Brady, the team’s quarterback for more than a decade, has enjoyed great success, but he’s 37 (old by football standards) and it’s true that he wasn’t playing particularly well at the time. The question of the hour, though, was why? Had he finally lost his mojo? Was the offensive line not blocking well enough for him? Were his receivers not getting open?

In his weekly interviews with the media, he insisted that the problem was that the whole offense wasn’t playing well – that it’s an interconnected system for which everyone has some level of responsibility, and they all needed to improve.

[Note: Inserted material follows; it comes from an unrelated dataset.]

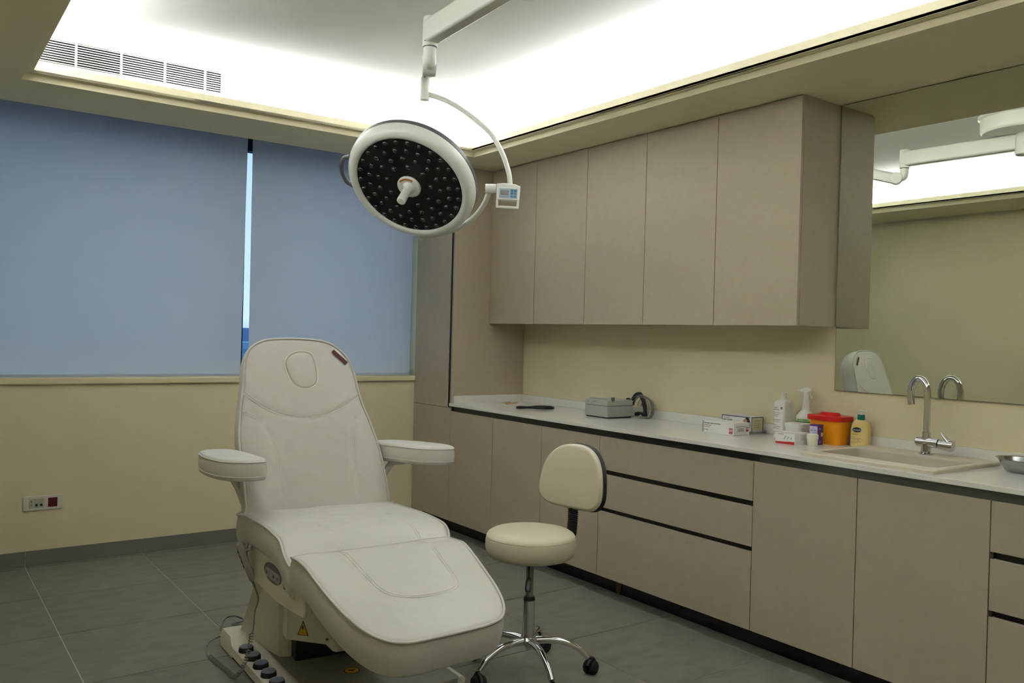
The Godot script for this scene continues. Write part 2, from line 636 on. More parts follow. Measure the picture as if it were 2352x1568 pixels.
# ------------------------------------------------------------------ the room
func build_room() -> void:
	# floor: a bed of grout with single tiles
	var fl := shell("floor")
	slab(fl, "grout_bed", Vector3(WX - 0.1, -0.12, -0.25), Vector3(0.1, -0.0025, ZB + 0.1), "grout", 0.0)
	var pitch := 0.6145
	var gap := 0.0042
	for i in 7:
		for k in 12:
			var x1 := -0.6118 - pitch * (i - 1)
			var x0 := x1 - pitch
			var z1 := 3.124 + pitch * (6 - k)
			var z0 := z1 - pitch
			x1 = minf(x1, 0.0)
			x0 = maxf(x0, WX)
			z0 = maxf(z0, 0.0)
			z1 = minf(z1, ZB)
			if x1 - x0 < 0.03 or z1 - z0 < 0.03:
				continue
			var w := x1 - x0 - gap
			var d := z1 - z0 - gap
			put(fl, "tile", rbox(w, 0.012, d, 0.0012, 1), "floor tile %d" % ((i * 3 + k * 7 + i * k) % 4), at((x0 + x1) / 2, -0.006, (z0 + z1) / 2))
	# walls
	var w := shell("wall_right")
	slab(w, "plaster", Vector3(0.0, -0.1, -0.2), Vector3(0.15, HC + 0.1, ZB + 0.1), "cream wall paint", 0.0)
	w = shell("wall_left")
	slab(w, "plaster", Vector3(WX - 0.15, -0.1, -0.4), Vector3(WX, HC + 0.1, ZB + 0.1), "cream wall paint", 0.0)
	w = shell("wall_back")
	slab(w, "plaster", Vector3(WX - 0.15, -0.1, ZB), Vector3(0.15, HC + 0.1, ZB + 0.15), "cream wall paint", 0.0)
	w = shell("wall_window")
	slab(w, "plaster", Vector3(WX, -0.1, -0.40), Vector3(0.0, 1.0215, 0.0), "cream wall paint", 0.0)
	slab(w, "pier", Vector3(-0.55, 1.0, -0.40), Vector3(0.0, HC, -0.10), "cream wall paint", 0.0)
	slab(w, "lintel", Vector3(WX, 2.62, -0.40), Vector3(0.0, HC + 0.1, -0.30), "cream wall paint", 0.0)
	# skirting tiles under the window
	var b := shell("baseboard_window")
	var xs := [-3.80, -3.068, -2.454, -1.840, -1.226, -0.612]
	for i in 5:
		slab(b, "skirting_tile", Vector3(xs[i] + 0.0015, 0.0, 0.0), Vector3(xs[i + 1] - 0.0015, 0.0843, 0.010), "skirting tile", 0.0015)
	b = shell("baseboard_left")
	for i in 10:
		slab(b, "skirting_tile", Vector3(WX, 0.0, 0.012 + 0.6145 * i), Vector3(WX + 0.010, 0.0843, 0.009 + 0.6145 * (i + 1)), "skirting tile", 0.0015)
	# the ceiling: a raised field inside a dropped border with a light trough
	var c := shell("ceiling")
	slab(c, "field", Vector3(WX - 0.1, HC, -0.3), Vector3(0.1, HC + 0.1, ZB + 0.1), "ceiling white", 0.0)
	var sx0 := -3.2195
	var sx1 := -0.6658
	var sz0 := 0.8093
	var sz1 := 5.62
	var lx0 := -3.178
	var lx1 := -0.707
	var lz0 := 0.8485
	var lz1 := 5.58
	var d := 0.147
	# border panels
	slab(c, "border", Vector3(sx1, HS, 0.318), Vector3(0.0, 2.560, ZB), "soffit paint", 0.0)
	slab(c, "border", Vector3(WX, HS, 0.318), Vector3(sx0, 2.560, ZB), "soffit paint", 0.0)
	slab(c, "border", Vector3(sx0, HS, 0.318), Vector3(sx1, 2.560, sz0), "soffit paint", 0.0)
	slab(c, "border", Vector3(sx0, HS, sz1), Vector3(sx1, 2.560, ZB), "soffit paint", 0.0)
	slab(c, "border", Vector3(-0.62, HS, -0.10), Vector3(0.0, 2.560, 0.318), "soffit paint", 0.0)
	# lips of the trough
	var yb := 2.548
	var yt := 2.595
	slab(c, "trough_lip", Vector3(lx1, yb, lz0), Vector3(sx1 + 0.004, 2.5602, lz1), "soffit paint", 0.0)
	slab(c, "trough_lip", Vector3(lx1, yb, lz0), Vector3(lx1 + 0.012, yt, lz1), "soffit paint", 0.0006)
	slab(c, "trough_lip", Vector3(sx0 - 0.004, yb, lz0), Vector3(lx0, 2.5602, lz1), "soffit paint", 0.0)
	slab(c, "trough_lip", Vector3(lx0 - 0.012, yb, lz0), Vector3(lx0, yt, lz1), "soffit paint", 0.0006)
	slab(c, "trough_lip", Vector3(sx0 - 0.004, yb, sz0 - 0.004), Vector3(sx1 + 0.004, 2.5602, lz0), "soffit paint", 0.0)
	slab(c, "trough_lip", Vector3(lx0 - 0.012, yb, lz0 - 0.012), Vector3(lx1 + 0.012, yt, lz0), "soffit paint", 0.0006)
	slab(c, "trough_lip", Vector3(sx0 - 0.004, yb, lz1), Vector3(sx1 + 0.004, 2.5602, sz1 + 0.004), "soffit paint", 0.0)
	slab(c, "trough_lip", Vector3(lx0 - 0.012, yb, lz1), Vector3(lx1 + 0.012, yt, lz1 + 0.012), "soffit paint", 0.0006)
	# upright walls behind the trough
	slab(c, "trough_wall", Vector3(lx1 + d, 2.5595, 0.318), Vector3(0.0, HC + 0.01, ZB), "trough paint", 0.0)
	slab(c, "trough_wall", Vector3(WX, 2.5595, 0.318), Vector3(lx0 - d, HC + 0.01, ZB), "trough paint", 0.0)
	slab(c, "trough_wall", Vector3(lx0 - d - 0.01, 2.5595, 0.318), Vector3(lx1 + d + 0.01, HC + 0.01, lz0 - d), "trough paint", 0.0)
	slab(c, "trough_wall", Vector3(lx0 - d - 0.01, 2.5595, lz1 + d), Vector3(lx1 + d + 0.01, HC + 0.01, ZB), "trough paint", 0.0)
	slab(c, "trough_wall", Vector3(-0.62, 2.5595, -0.10), Vector3(0.0, HC + 0.01, 0.319), "trough paint", 0.0)
	# LED strips
	for s in [[Vector3(-0.632, 2.567, 3.00), 0.08, 4.40], [Vector3(-3.253, 2.567, 3.00), 0.08, 4.40], [Vector3(-1.70, 2.567, 0.775), 2.1, 0.08], [Vector3(-1.94, 2.567, 5.653), 2.4, 0.08]]:
		put(c, "led_lamp_strip", rbox(s[1], 0.010, s[2], 0.001, 1), "led diffuser", Transform3D(Basis(), s[0]))
	# air grille in the trough wall above the window
	var g := thing("air_grille", "long white slatted air grille set in the lit cove above the roller blinds", "air grille", Vector3(-2.72, 2.7045, lz0 - d))
	var gw := 0.92
	slab(g, "backing", Vector3(-gw / 2, -0.060, 0.0002), Vector3(gw / 2, 0.060, 0.0012), "grille dark", 0.0)
	for k in 10:
		put(g, "slat", rbox(gw, 0.0036, 0.008, 0.0012, 1), "grille white", Transform3D(Basis(), Vector3(0, -0.0540 + 0.012 * k, 0.0095)))
	for x in [-0.256, -0.048, 0.165, 0.372]:
		slab(g, "divider", Vector3(x - 0.005, -0.060, 0.004), Vector3(x + 0.005, 0.060, 0.0165), "grille white", 0.001)
	slab(g, "frame_bar", Vector3(-gw / 2 - 0.004, 0.0595, 0.0), Vector3(gw / 2 + 0.004, 0.0665, 0.012), "grille white", 0.001)
	slab(g, "frame_bar", Vector3(-gw / 2 - 0.004, -0.0665, 0.0), Vector3(gw / 2 + 0.004, -0.0595, 0.012), "grille white", 0.001)
	slab(g, "frame_bar", Vector3(gw / 2 - 0.001, -0.0665, 0.0), Vector3(gw / 2 + 0.004, 0.0665, 0.012), "grille white", 0.001)
	slab(g, "frame_bar", Vector3(-gw / 2 - 0.004, -0.0665, 0.0), Vector3(-gw / 2 + 0.001, 0.0665, 0.012), "grille white", 0.001)
	# wall socket under the window
	var s := thing("wall_socket", "white five-module wall socket plate with a red outlet, low on the wall beneath the window", "socket", Vector3(-2.987, 0.352, 0.0))
	put(s, "cover_plate", prism(rrect(0.2, 0.082, 0.006), 0.010, 0.003), "socket white")
	slab(s, "socket_module", Vector3(-0.072, -0.026, 0.009), Vector3(-0.048, 0.026, 0.0115), "socket ivory", 0.0008)
	put(s, "pin_hole", lathe([Vector2(0.0032, 0), Vector2(0.0032, 0.0006)], 12), "print black", along(Vector3.BACK, Vector3(-0.060, 0.010, 0.0113)))
	put(s, "pin_hole", lathe([Vector2(0.0032, 0), Vector2(0.0032, 0.0006)], 12), "print black", along(Vector3.BACK, Vector3(-0.060, -0.009, 0.0113)))
	for x in [-0.034, -0.010]:
		var jk := slab(s, "data_module", Vector3(x - 0.0115, -0.026, 0.009), Vector3(x + 0.0115, 0.026, 0.0115), "socket ivory", 0.0008)
		slab(jk, "shutter", Vector3(-0.008, 0.004, 0.001), Vector3(0.008, 0.021, 0.002), "grey plastic", 0.0004).material_override = mats["socket ivory"]
		slab(jk, "jack_opening", Vector3(-0.006, -0.017, 0.001), Vector3(0.006, -0.004, 0.0018), "recess shade", 0.0002).material_override = mats["dark slit"]
	slab(s, "blank_module", Vector3(0.004, -0.026, 0.009), Vector3(0.021, 0.026, 0.0115), "socket white", 0.0008)
	var ro := put(s, "red_outlet", rbox(0.047, 0.052, 0.003, 0.0008, 1), "socket red", at(0.0475, 0.0, 0.0105))
	ro.set_meta("label", "dark red power outlet")
	put(ro, "round_well", tube(spline([Vector3(0.018, 0, 0.0018), Vector3(0, 0.018, 0.0018), Vector3(-0.018, 0, 0.0018), Vector3(0, -0.018, 0.0018)], 6, true), 0.0018, 6, true), "socket red")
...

Still, the public desperately wanted to point to that one factor, that one thing that was causing all (or most of) the team’s issues (“if they could just block better/if they had just spent money on getting him quality receivers/if they just had a better game plan”).

Unsurprisingly, this sort of confusion and finger pointing has a familiar ring to it in the world of marketing and sales. “Why are we behind on our revenue targets? That last campaign was a dog! We don’t have enough brand air cover in this market! If we could just get a sales playbook, we could get some consistency…”

What’s that noise I hear? Ding! Oh, it’s the oven – the blame pie must be ready!

As a marketing operations analyst, I hear all too often that people want to draw a line directly connecting individual tactics to revenue (or lack thereof), but it just doesn’t work that way. Instead, the key is to view our actions in a cause-and-effect hierarchy, measuring the effectiveness of each of the various activities we’re performing, the output those activities are creating and then, the cumulative effect of those outputs as the ultimate impact.

Back to our Patriots conundrum for an analogy using a typical football play: Did the left offensive guard execute his block the way he was supposed to (activity)? Did the left tackle do the same (activity)? Was the result a hole that the running back could get through (output)? Did the offense get a first down, or better yet, score a touchdown (impact)?

No sooner should you attribute a touchdown to a single block made by an interior lineman than you should boast that a single email drove a deal. The art is refining the combination of activities that lead to desired outcomes.

So, is Tom Brady done? Maybe. But as long as he ingests a healthy dose of humble pie to be sure he’s holding up his end of the bargain, and the coaches do their job by refining the strategic mix of tactics, then the rest of us should resist serving up the blame pie to any one person.

What examples have you seen where the credit (or blame) was properly attributed so that the team could get better? What does your measurement framework look like? How much of this is related to having a corporate culture where failure is viewed as an opportunity to learn?